Why? The answer is simple: Alabama's business climate is good and Ohio's isn't. When major business projects are looking for the best site, job-hungry Ohio is rarely considered. And NAFTA has little or nothing to do with it.
Surely Obama and Clinton know this. If they don't, their understanding of the economy is lacking. If they do, their attacks on free trade were aimed to please NAFTA-hating union members. In truth, NAFTA is a boon to the Ohio economy. Roughly 55 percent of Ohio's exports go to Canada and Mexico, America's NAFTA partners. That exceeds the national share of exports--35 percent--to those countries.

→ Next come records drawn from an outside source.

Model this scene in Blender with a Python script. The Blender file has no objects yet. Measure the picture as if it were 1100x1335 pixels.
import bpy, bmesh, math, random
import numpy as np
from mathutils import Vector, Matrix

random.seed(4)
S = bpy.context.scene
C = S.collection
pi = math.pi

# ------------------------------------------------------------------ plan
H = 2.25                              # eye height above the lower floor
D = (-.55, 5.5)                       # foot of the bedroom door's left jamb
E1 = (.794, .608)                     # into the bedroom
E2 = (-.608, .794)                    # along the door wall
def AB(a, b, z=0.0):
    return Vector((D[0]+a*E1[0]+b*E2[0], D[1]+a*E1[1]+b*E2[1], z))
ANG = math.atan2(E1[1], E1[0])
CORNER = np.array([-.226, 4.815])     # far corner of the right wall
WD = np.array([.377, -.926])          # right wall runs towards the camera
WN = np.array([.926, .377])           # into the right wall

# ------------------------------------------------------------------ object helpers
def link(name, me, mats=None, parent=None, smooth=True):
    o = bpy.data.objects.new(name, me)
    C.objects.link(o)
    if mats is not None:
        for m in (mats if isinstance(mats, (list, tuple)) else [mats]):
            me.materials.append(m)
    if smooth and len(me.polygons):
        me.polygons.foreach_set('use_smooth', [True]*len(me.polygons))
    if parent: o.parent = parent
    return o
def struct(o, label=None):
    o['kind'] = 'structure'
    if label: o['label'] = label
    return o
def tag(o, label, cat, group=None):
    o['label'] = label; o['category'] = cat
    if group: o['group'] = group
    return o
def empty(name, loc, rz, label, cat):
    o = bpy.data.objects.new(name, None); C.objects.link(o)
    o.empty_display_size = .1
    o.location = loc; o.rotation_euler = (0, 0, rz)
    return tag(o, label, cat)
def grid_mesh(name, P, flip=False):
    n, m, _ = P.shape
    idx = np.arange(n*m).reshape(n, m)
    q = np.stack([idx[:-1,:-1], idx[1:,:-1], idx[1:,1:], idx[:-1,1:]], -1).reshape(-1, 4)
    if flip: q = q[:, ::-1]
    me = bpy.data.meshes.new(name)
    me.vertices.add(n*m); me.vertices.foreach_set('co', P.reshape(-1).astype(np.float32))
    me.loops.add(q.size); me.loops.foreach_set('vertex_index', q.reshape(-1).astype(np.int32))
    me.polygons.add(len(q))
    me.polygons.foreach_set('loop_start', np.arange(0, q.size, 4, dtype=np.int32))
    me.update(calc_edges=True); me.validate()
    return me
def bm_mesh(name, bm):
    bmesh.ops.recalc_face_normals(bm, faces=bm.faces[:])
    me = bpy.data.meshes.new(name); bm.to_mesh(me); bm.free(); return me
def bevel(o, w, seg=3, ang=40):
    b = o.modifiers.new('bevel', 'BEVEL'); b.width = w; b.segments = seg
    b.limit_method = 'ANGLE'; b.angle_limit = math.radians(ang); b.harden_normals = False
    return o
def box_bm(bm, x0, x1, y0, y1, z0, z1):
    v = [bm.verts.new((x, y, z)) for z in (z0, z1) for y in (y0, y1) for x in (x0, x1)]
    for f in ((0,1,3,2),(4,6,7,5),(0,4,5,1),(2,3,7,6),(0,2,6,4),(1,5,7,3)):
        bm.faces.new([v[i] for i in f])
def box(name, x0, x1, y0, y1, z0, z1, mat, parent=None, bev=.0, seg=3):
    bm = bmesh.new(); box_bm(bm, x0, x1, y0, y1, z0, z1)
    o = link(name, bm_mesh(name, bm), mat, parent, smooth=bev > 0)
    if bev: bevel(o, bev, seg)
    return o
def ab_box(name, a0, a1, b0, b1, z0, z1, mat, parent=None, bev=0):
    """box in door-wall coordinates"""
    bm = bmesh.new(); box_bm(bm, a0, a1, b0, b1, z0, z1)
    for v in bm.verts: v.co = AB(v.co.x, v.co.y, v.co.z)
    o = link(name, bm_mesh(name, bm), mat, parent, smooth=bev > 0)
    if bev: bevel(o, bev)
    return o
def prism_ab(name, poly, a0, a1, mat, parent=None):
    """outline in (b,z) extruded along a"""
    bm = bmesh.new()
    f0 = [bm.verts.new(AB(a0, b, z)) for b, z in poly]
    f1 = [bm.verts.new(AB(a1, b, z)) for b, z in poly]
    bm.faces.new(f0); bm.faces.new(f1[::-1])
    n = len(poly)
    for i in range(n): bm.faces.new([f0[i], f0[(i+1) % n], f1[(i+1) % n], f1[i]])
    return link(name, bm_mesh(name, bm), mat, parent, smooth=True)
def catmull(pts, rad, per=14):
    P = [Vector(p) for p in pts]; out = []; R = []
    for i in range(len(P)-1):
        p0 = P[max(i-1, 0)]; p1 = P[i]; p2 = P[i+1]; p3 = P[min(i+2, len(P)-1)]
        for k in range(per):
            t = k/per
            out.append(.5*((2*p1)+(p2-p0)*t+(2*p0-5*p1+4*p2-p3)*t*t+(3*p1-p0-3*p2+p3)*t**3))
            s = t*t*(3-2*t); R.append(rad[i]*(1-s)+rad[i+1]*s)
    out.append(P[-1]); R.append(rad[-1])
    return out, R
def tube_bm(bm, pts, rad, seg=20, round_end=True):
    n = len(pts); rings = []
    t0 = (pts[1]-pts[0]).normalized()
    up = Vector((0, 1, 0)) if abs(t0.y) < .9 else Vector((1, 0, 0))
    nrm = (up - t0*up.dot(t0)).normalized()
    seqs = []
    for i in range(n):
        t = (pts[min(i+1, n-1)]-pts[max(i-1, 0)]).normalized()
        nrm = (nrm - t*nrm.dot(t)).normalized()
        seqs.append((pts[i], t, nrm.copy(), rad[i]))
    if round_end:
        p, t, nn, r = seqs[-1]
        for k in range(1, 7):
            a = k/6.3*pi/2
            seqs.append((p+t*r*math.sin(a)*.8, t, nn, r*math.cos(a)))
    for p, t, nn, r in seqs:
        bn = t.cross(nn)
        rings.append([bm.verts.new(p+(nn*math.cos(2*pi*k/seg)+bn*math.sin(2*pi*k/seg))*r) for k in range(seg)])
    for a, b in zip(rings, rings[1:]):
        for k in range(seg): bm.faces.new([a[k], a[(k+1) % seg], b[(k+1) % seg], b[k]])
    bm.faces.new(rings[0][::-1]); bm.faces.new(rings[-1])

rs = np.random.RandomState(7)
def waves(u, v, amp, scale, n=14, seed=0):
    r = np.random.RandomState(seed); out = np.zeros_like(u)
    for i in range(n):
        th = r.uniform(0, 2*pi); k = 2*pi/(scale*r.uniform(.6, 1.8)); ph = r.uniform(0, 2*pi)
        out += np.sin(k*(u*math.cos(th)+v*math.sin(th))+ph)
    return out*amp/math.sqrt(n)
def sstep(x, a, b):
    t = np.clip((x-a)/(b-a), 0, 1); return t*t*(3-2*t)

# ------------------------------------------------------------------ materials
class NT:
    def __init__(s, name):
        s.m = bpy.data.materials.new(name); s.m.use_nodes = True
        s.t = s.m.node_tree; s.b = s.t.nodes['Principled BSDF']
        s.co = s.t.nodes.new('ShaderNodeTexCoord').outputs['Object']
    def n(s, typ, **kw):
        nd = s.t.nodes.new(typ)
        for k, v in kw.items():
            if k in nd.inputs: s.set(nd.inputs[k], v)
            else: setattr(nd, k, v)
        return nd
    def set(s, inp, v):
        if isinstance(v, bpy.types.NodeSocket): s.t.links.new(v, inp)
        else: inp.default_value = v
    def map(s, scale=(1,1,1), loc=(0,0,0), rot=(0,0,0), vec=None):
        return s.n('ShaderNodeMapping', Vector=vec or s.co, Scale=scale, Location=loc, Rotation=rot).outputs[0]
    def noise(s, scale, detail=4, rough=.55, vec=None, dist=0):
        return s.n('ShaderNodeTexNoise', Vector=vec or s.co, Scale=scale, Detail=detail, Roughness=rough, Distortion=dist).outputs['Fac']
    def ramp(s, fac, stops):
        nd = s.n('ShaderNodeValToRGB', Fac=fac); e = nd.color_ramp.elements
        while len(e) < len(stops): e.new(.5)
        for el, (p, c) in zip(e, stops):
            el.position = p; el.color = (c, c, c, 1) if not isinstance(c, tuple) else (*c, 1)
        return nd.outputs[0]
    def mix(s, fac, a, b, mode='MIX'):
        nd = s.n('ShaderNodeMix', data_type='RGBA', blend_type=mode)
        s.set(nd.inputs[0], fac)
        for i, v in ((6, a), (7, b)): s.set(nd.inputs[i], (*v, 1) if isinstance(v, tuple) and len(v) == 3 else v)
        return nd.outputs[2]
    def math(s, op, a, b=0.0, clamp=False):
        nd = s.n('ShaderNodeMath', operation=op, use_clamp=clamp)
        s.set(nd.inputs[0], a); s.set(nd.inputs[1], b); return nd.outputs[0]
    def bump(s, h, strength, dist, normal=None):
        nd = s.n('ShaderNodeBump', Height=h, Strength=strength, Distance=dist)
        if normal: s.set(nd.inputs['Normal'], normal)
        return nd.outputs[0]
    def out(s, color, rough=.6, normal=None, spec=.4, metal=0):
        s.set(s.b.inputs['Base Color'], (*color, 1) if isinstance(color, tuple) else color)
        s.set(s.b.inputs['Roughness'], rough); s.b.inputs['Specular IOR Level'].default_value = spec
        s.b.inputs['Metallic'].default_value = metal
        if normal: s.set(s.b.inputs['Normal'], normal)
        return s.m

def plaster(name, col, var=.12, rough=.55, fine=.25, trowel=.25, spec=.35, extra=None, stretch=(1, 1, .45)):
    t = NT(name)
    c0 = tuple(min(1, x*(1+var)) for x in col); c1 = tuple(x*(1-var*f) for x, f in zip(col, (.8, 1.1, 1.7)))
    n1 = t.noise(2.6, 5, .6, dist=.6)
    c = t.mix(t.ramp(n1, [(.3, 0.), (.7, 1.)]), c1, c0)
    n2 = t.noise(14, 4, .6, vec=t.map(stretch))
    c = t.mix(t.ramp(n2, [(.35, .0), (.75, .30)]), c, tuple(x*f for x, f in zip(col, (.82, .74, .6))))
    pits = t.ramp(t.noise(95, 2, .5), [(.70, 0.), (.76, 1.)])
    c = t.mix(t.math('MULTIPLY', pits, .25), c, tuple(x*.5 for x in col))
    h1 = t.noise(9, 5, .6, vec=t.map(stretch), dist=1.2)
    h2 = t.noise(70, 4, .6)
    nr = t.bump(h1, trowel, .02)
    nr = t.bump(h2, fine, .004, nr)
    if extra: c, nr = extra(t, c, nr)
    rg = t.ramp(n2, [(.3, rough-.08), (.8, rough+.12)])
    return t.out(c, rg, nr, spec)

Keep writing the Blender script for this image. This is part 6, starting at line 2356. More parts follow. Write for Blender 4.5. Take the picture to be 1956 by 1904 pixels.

For Alabama, the awarding of the tanker contract was only its latest economic coup. Earlier this year, Thiessen Krupp, the German steel company, decided to build a $3.7 billion plant near Mobile. And Alabama has attracted three foreign automakers to build plants in the state: Mercedes, Honda, and Hyundai.
Ohio was once an economic powerhouse, but now it lags behind Alabama in almost everything that might lure new business to the state. "Ohio has raced past 41 other states and now ranks 5th in state and local taxes measured as a percentage of income," David Hansen, president of the Buckeye Institute, wrote last year. Alabama, in contrast, ranks 46th in tax burden.